The screening I was in was full of tired parents smirking through the “I’m so middle-class, I complain about overspending at a seven-star hotel” jokes, as their pre-adolescent kids ran up and down the aisle. Dharma Productions, which has released ‘Dhadak 2’ and ‘Homebound’–two of the most topical movies to have emerged out of Hindi cinema in the last year–goes back to familiarity of platforming two undeserving nepo kids, sidelining the ‘outsiders’ with underwritten parts and using its performative self-awareness to excuse itself from even trying to make a remotely original rom-com.
Khaitan’s film features most of the staples of an air-headed ‘family entertainer’–a destination wedding, sangeet performances, overzealous stars confusing loud acting for slapstick–that Dharma is known for making.
Sunny (Varun Dhawan) is in love with Ananya (Sanya Malhotra) and wishes to marry her. But in the film’s first scene, he finds out they’re in a ‘situationship’. She met someone in Italy, Vikram Singh (Rohit Saraf)–who is even richer than the already very-rich Ananya—and the two families are trying to make this match happen because of their financial status.
When he gets Ananya and Vikram’s wedding invite, he has the most logical response: of finding Vikram’s ex-girlfriend of 12 years, Tulsi Kumari (Janhvi Kapoor), who, like Sunny, was erased by the two scheming families. Sunny’s plan of pretending to make Vikram-Ananya jealous by pairing himself with Tulsi is a passable premise for a light-on-its-feet, chaotic romantic comedy.
Written by Khaitan and Ishita Moitra (the core team behind Karan Johar’s ‘Rocky Aur Rani Kii Prem Kahaani’), the film is so consumed with its own wisecracks that it can’t identify even the most fundamental traits of their four primary characters. As Sunny, Dhawan is so badly stuck in the role of the lovesick raja beta (mollycoddled only son) in his late 20s, I have struggled to tell any of his performances apart in the last six years.
Janhvi Kapoor’s Tulsi is the pathetic, needy, under-confident girlfriend, only till the film contrives her to transform into a diva during the umpteen song sequences.
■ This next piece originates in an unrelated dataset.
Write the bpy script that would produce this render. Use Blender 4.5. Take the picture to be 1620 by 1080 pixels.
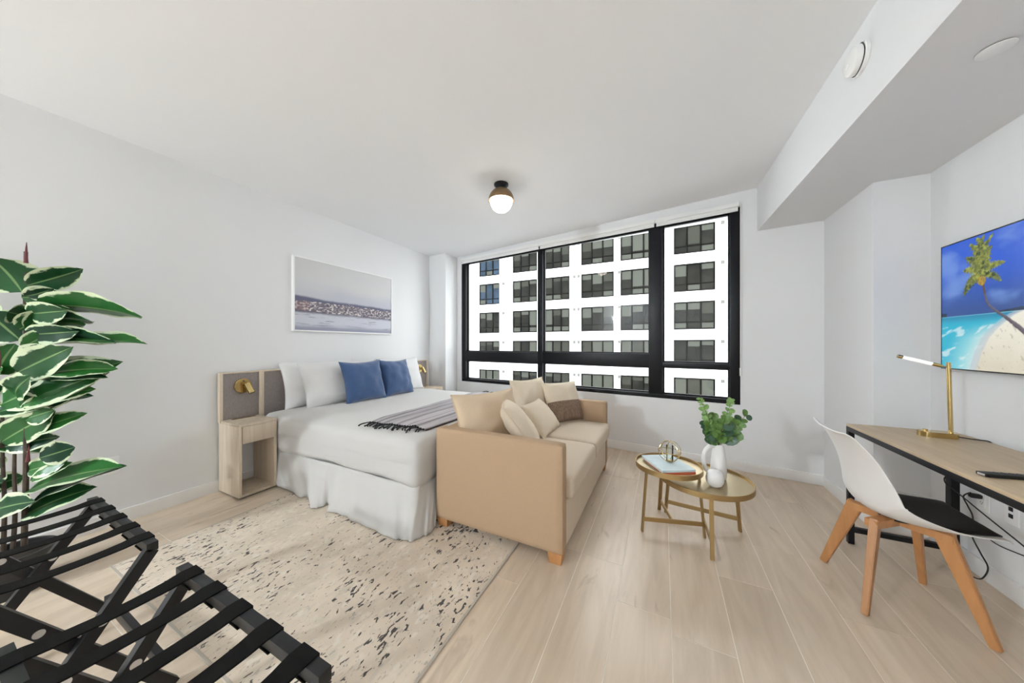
import bpy, bmesh, math, random
from mathutils import Vector, Matrix, noise
R = math.radians
random.seed(7)
sc = bpy.context.scene
for o in list(bpy.data.objects): bpy.data.objects.remove(o)
COL = sc.collection

# ---------------------------------------------------------------- camera, world, lights
F, CX, CY, EYE, YAW = 485.0, 810.0, 545.0, 1.25, R(26.14)
cam = bpy.data.cameras.new('camera'); cam.sensor_width = 36; cam.lens = F*36/1620
cam.shift_y = 5/1620; cam.clip_start = .05; cam.clip_end = 200
co = bpy.data.objects.new('camera', cam); COL.objects.link(co)
co.location = (0, 0, EYE); co.rotation_euler = (R(90), 0, YAW)
sc.camera = co
sc.view_settings.view_transform = 'Standard'
sc.view_settings.look = 'None'
sc.view_settings.gamma = 1
sc.view_settings.use_curve_mapping = False
sc.view_settings.exposure = 1.58
w = bpy.data.worlds.new('overcast_sky'); sc.world = w; w.use_nodes = True
bg = w.node_tree.nodes['Background']
bg.inputs[0].default_value = (.93, .97, 1, 1); bg.inputs[1].default_value = 2.1
sc.cycles.max_bounces = 10; sc.cycles.diffuse_bounces = 7; sc.cycles.transparent_max_bounces = 12
sc.cycles.sample_clamp_indirect = 6
LAMP_NEAR, FILL_ENTRY = 5, 195      # radiance of the ceiling globe and of the added fill globe

# ---------------------------------------------------------------- survey helpers (where a sight line meets a plane of the room)
_c, _s = math.cos(YAW), math.sin(YAW)
def ray(a, b):
    xc = (a-CX)/F; return xc*_c-_s, xc*_s+_c, (CY-b)/F
def onz(a, b, z):
    X, Y, Z = ray(a, b); t = (z-EYE)/Z; return Vector((X*t, Y*t, z))
def onx(a, b, x):
    X, Y, Z = ray(a, b); t = x/X; return Vector((x, Y*t, EYE+Z*t))
def ony(a, b, y):
    X, Y, Z = ray(a, b); t = y/Y; return Vector((X*t, y, EYE+Z*t))
def ond(a, b, d):
    X, Y, Z = ray(a, b); return Vector((X*d, Y*d, EYE+Z*d))

# ---------------------------------------------------------------- materials
def mat(name, col, rough=.5, metal=0, noise_scale=0, noise_amt=.1, bump=0, bump_scale=200, coords='Object', stretch=(1, 1, 1), emit=None, spec=.5, sheen=0):
    m = bpy.data.materials.new(name); m.use_nodes = True
    nt = m.node_tree; N = nt.nodes; L = nt.links; p = N['Principled BSDF']
    p.inputs['Base Color'].default_value = (*col, 1); p.inputs['Roughness'].default_value = rough
    p.inputs['Metallic'].default_value = metal
    p.inputs['Specular IOR Level'].default_value = spec
    if sheen: p.inputs['Sheen Weight'].default_value = sheen
    if emit:
        p.inputs['Emission Color'].default_value = (*emit[0], 1); p.inputs['Emission Strength'].default_value = emit[1]
    if noise_scale or bump:
        tc = N.new('ShaderNodeTexCoord'); mp = N.new('ShaderNodeMapping'); mp.inputs['Scale'].default_value = stretch
        L.new(tc.outputs[coords], mp.inputs['Vector'])
    if noise_scale:
        n = N.new('ShaderNodeTexNoise'); n.inputs['Scale'].default_value = noise_scale; n.inputs['Detail'].default_value = 5
        L.new(mp.outputs[0], n.inputs['Vector'])
        r = N.new('ShaderNodeValToRGB')
        r.color_ramp.elements[0].position = .3; r.color_ramp.elements[1].position = .7
        r.color_ramp.elements[0].color = (*[max(0, c*(1-noise_amt)) for c in col], 1)
        r.color_ramp.elements[1].color = (*[min(1, c*(1+noise_amt)) for c in col], 1)
        L.new(n.outputs['Fac'], r.inputs[0]); L.new(r.outputs[0], p.inputs['Base Color'])
    if bump:
        n2 = N.new('ShaderNodeTexNoise'); n2.inputs['Scale'].default_value = bump_scale; n2.inputs['Detail'].default_value = 3
        L.new(mp.outputs[0], n2.inputs['Vector'])
        b = N.new('ShaderNodeBump'); b.inputs['Strength'].default_value = bump; b.inputs['Distance'].default_value = .002
        L.new(n2.outputs['Fac'], b.inputs['Height']); L.new(b.outputs[0], p.inputs['Normal'])
    return m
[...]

Kapoor, who has rarely justified her presence in at least half a dozen films in the last two years, is like that earnest kid at an annual school function who does the bare minimum and mistakes the encouraging applause as unconditional adulation.
Malhotra, a charming, nimble actor through the most forgettable films, is forgettable here. I thought she had the only affecting scene in the film’s climax, but the moment was too little too late in a film that didn’t respect her by giving her the discernible outline of a principal character. Why is Ananya–a mature, strong-headed career woman–so easily pressured into giving up Sunny? What does she like about Sunny, apart from his full-throated loyalty? Why is she even jealous of a post-makeover Tulsi? What does she like about Vikram, a man who could make vanilla seem like a complex flavour? Saraf is a gifted dancer (as the hook-step of Panwadi suggests, where he looks the most effortless in the quartet), but he plays it too straight for a character that looks much larger-than-life on paper.
A crucial bit to land a romantic comedy is for us to give us characters worth rooting for. Alas, I couldn’t be invested in the lives of Sunny, Tulsi, Vikram and Ananya, who seem to all have the dating wisdom of a week-old apple. They don’t know themselves and they don’t know what they expect from their partners. And then Khaitan tries to mask such critical lack of depth in its primary four characters by including a Karan Johar cameo–where he’s playing an unsparing version of himself (almost like a continuation of his role in ‘The Ba***ds of Bollywood’)–as a celebrity guest at the wedding. Now, if only brownie points could buy an honest premise.